> [Record excerpts]
*-*-*

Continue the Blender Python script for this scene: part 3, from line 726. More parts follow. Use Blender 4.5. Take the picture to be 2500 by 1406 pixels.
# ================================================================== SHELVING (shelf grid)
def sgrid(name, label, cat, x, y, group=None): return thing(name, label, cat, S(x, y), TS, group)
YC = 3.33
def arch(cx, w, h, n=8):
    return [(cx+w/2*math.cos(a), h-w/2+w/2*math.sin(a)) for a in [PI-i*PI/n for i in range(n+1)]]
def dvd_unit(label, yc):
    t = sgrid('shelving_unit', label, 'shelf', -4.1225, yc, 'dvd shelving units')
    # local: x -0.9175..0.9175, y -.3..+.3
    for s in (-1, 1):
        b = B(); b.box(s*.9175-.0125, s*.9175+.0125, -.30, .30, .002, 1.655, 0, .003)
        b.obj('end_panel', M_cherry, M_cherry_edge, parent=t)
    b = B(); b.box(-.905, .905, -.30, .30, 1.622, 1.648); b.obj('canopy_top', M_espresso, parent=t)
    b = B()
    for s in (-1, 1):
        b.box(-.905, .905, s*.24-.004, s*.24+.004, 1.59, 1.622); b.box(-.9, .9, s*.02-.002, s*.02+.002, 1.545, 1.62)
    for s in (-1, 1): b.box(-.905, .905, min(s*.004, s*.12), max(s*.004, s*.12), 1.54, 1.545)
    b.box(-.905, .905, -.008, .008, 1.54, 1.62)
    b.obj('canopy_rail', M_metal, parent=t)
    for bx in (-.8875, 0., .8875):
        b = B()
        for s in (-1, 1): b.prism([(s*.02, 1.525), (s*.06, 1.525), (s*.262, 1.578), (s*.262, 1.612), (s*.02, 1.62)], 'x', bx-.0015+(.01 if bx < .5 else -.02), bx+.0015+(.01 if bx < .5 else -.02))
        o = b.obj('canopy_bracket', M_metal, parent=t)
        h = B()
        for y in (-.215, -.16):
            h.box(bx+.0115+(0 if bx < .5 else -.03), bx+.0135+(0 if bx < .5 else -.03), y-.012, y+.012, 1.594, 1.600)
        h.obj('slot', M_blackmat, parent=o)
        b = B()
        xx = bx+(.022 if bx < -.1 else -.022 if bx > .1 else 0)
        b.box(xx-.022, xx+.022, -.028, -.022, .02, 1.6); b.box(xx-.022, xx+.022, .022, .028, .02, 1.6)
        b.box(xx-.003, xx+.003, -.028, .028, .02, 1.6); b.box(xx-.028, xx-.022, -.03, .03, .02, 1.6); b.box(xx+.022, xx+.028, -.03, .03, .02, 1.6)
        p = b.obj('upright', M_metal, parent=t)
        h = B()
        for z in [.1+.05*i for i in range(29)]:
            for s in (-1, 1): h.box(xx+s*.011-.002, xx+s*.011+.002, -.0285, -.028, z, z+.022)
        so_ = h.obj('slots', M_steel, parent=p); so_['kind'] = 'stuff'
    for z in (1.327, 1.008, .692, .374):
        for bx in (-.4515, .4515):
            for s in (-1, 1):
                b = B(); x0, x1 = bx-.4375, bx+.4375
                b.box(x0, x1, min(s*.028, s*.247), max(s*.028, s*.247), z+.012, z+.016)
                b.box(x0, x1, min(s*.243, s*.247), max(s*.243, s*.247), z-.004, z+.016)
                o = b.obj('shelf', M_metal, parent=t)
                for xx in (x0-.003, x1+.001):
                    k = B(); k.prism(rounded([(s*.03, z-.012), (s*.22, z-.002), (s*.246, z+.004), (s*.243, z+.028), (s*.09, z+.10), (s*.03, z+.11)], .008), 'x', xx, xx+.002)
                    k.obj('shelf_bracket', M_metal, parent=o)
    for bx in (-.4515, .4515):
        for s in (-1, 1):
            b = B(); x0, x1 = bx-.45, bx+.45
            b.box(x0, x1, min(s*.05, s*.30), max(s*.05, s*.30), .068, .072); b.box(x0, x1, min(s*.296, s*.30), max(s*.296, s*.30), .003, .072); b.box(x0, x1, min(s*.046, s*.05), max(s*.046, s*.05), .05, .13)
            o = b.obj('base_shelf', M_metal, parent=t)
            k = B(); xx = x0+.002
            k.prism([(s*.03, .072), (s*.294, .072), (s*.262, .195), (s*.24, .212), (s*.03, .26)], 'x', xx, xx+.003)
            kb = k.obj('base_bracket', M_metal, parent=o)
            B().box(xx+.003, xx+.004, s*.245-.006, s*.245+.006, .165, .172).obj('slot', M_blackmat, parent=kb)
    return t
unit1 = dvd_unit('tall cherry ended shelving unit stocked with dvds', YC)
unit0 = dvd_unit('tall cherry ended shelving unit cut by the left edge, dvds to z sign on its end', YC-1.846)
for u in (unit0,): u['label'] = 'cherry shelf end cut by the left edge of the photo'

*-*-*

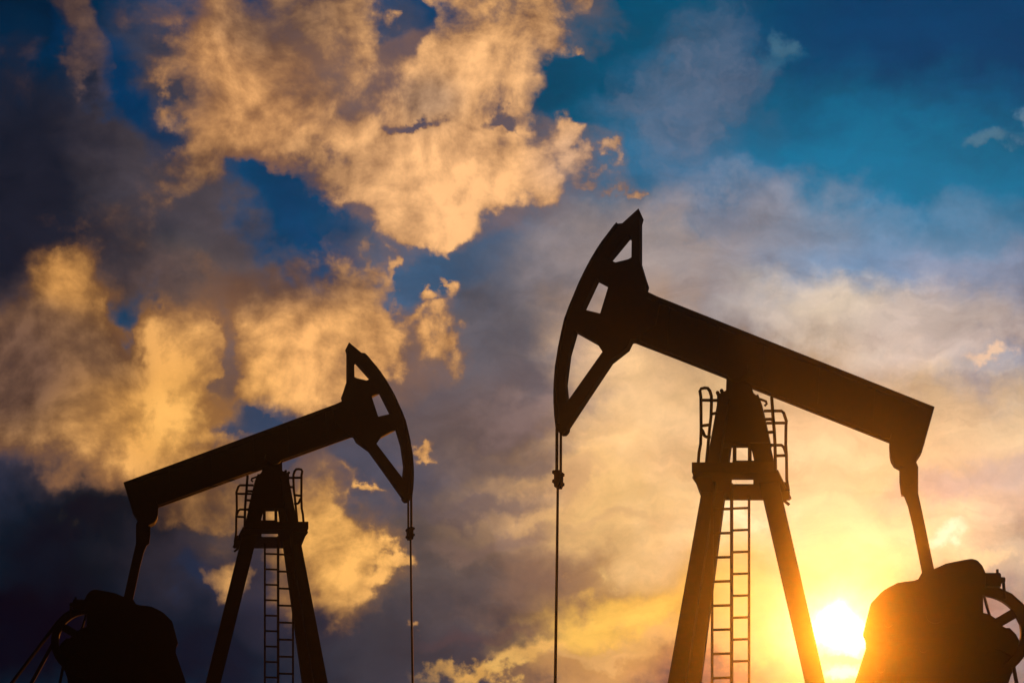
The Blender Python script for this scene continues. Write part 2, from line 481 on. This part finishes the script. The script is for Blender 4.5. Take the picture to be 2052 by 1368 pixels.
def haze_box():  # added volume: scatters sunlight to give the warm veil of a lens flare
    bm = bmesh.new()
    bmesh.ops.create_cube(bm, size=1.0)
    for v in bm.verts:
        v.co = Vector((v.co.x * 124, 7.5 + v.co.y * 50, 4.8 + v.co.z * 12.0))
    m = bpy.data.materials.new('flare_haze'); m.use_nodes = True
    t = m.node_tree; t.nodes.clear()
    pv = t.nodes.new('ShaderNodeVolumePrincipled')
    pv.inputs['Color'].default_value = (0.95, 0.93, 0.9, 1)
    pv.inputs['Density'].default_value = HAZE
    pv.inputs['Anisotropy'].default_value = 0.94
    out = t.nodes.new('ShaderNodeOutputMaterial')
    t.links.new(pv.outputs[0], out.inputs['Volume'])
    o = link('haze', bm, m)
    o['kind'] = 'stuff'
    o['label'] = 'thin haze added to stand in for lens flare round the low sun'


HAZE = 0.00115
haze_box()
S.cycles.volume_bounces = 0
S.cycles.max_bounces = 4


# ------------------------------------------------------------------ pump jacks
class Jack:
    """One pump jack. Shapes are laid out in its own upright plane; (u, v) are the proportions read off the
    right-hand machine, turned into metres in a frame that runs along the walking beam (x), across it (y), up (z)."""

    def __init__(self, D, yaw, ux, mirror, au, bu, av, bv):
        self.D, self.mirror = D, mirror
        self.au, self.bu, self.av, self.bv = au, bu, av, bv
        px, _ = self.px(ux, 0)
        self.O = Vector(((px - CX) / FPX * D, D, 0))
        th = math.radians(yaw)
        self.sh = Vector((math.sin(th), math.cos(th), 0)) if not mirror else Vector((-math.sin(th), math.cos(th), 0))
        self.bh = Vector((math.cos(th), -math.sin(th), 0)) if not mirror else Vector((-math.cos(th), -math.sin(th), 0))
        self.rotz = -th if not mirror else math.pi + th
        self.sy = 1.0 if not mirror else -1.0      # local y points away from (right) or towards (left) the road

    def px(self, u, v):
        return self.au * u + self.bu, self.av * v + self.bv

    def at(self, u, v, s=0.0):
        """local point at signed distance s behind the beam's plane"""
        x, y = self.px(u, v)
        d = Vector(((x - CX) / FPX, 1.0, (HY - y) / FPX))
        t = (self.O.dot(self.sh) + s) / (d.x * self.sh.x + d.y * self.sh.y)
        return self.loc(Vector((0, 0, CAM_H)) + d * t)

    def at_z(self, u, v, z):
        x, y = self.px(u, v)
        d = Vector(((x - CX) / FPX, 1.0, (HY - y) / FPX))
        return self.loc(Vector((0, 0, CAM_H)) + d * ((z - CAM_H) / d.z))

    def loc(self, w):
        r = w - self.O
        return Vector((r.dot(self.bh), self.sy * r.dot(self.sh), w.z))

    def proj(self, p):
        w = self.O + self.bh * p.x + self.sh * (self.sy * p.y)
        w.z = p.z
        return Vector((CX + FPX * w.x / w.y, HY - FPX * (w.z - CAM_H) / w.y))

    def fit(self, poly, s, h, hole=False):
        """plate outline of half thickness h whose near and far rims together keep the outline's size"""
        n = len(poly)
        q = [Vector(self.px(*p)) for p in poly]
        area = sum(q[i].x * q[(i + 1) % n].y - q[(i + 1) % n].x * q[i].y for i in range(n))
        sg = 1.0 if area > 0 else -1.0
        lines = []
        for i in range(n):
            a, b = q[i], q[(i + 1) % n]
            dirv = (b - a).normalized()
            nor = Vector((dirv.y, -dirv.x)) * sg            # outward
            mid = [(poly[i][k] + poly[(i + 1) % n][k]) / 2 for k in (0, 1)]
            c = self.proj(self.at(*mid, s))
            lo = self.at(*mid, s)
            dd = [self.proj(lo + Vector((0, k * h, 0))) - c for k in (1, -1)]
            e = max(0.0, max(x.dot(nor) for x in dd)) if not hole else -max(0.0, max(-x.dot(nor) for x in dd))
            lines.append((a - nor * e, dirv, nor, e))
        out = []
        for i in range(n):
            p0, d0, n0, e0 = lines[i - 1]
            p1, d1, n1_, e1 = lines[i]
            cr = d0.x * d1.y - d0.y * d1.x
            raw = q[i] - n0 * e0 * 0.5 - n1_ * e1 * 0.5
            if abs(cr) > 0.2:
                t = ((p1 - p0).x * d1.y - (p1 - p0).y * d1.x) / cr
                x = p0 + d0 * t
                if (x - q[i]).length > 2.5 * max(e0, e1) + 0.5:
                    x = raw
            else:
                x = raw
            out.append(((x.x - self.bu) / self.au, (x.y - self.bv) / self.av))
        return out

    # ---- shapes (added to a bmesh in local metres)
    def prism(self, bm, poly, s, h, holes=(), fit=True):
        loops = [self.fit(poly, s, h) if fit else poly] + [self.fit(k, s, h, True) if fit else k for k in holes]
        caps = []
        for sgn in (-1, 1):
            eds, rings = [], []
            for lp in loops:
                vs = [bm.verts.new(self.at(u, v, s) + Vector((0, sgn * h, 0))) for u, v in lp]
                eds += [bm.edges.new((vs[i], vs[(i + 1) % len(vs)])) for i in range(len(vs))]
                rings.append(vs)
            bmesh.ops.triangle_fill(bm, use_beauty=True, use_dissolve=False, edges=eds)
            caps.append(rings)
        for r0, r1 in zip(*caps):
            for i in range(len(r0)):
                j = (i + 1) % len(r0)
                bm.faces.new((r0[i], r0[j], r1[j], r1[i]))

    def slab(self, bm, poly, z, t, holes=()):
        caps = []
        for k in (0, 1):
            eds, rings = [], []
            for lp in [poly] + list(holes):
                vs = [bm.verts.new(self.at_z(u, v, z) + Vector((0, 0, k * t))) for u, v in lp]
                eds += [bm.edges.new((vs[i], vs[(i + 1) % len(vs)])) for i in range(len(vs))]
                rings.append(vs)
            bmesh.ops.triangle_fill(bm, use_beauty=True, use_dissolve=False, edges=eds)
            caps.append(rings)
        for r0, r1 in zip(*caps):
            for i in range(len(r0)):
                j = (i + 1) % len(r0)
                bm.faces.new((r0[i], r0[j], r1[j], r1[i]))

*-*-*

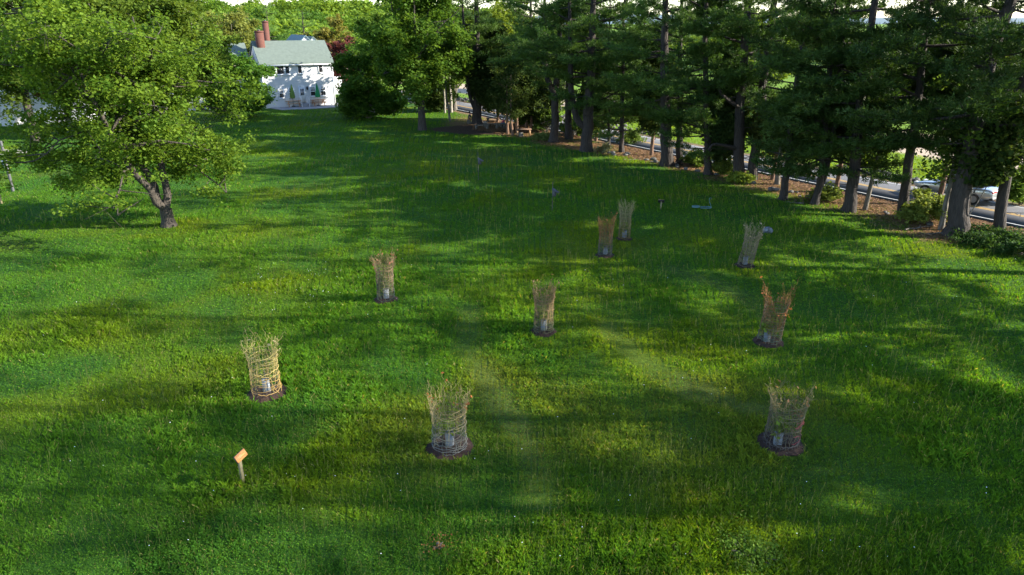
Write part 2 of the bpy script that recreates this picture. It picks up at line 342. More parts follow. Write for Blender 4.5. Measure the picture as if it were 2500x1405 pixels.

*-*-*

> [Your task] Gather all the lines that include the word "More" and copy them out.

> [Result]
Continue the Blender Python script for this scene: part 3, from line 726. More parts follow. Use Blender 4.5. Take the picture to be 2500 by 1406 pixels.
Write part 2 of the bpy script that recreates this picture. It picks up at line 342. More parts follow. Write for Blender 4.5. Measure the picture as if it were 2500x1405 pixels.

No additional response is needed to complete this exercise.